Das Filmmaterial ging verloren, bis auf eine farbige Arbeitskopie, die der Kameramann Roland Gräf im Zuge der Restaurierung anderer Verbotsfilme im Jahre 1990 entdeckte. Da die Farbkopie nicht mehr spielbar war, wurde eine Schwarz-Weiß-Kinokopie hergestellt, die im Oktober 1990 zweimal im Kino zur Aufführung kam. Dann verloren sich erneut die Spuren des Materials.
20 Jahre brauchte es bis zur Wiederentdeckung des Films und der Filmemacherin Iris Gusner, die nach ihrem durchgefallenen Regiedebüt acht weitere Spielfilme in der DDR realisieren konnte, in denen die Selbstbestimmung der Frau eine wichtige Rolle spielte, z. B. „Alle meine Mädchen“ oder „Kaskade rückwärts“.

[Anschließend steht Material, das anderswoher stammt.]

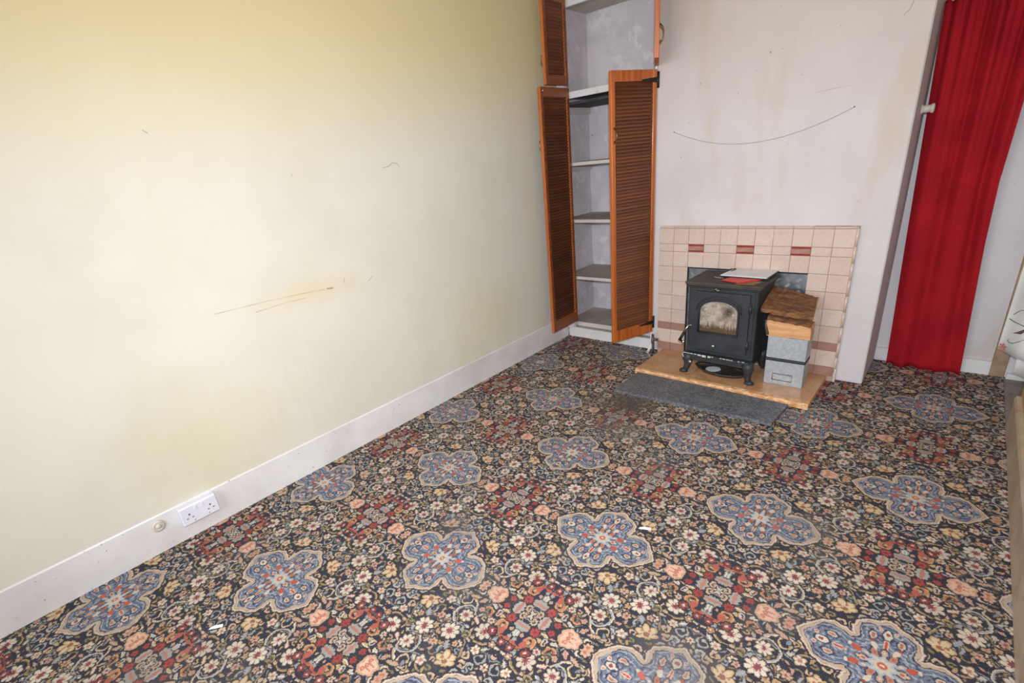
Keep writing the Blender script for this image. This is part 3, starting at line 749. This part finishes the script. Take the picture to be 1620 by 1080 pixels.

1989, wenige Monate vor dem Mauerfall, verließ Iris Gusner ihren Wohnort Potsdam und ging nach Köln, wo sich ihre Film-Spuren bis auf den 1993 für den NDR realisierten TV-Film „Sommerliebe“ verlieren.
Iris Gusner (Jahrgang 1941): „Das lange Pausieren liegt einfach daran, dass ich nie wieder genug Geld für einen Spielfilm zusammenbekam, vor ein paar Jahren nicht einmal für einen kleinen Dokumentarfilm – was im Sozialismus die politische Zensur war, ist heute die Schwierigkeit der Geldbeschaffung. Im Sozialismus lehnte man Projekte gern mit dem Satz ab: Das wollen unsere Zuschauer nicht sehen. Heute sagt man: Das macht keine Quote.“
Durch die Wiederentdeckung ihres Debütfilms ist Iris Gusner wieder in der Kinoszene unterwegs, begleitet ihren Film und spricht mit dem Publikum.
Die Geschichte ihres Films „Die Taube auf dem Dach“ hat Iris Gusner im Gespräch mit Helke Sander in dem Buch „Fantasie und Arbeit. Biografische Zwiesprache“ (Schüren Verlag, Marburg 2009, 19,90 €) ausführlich geschildert.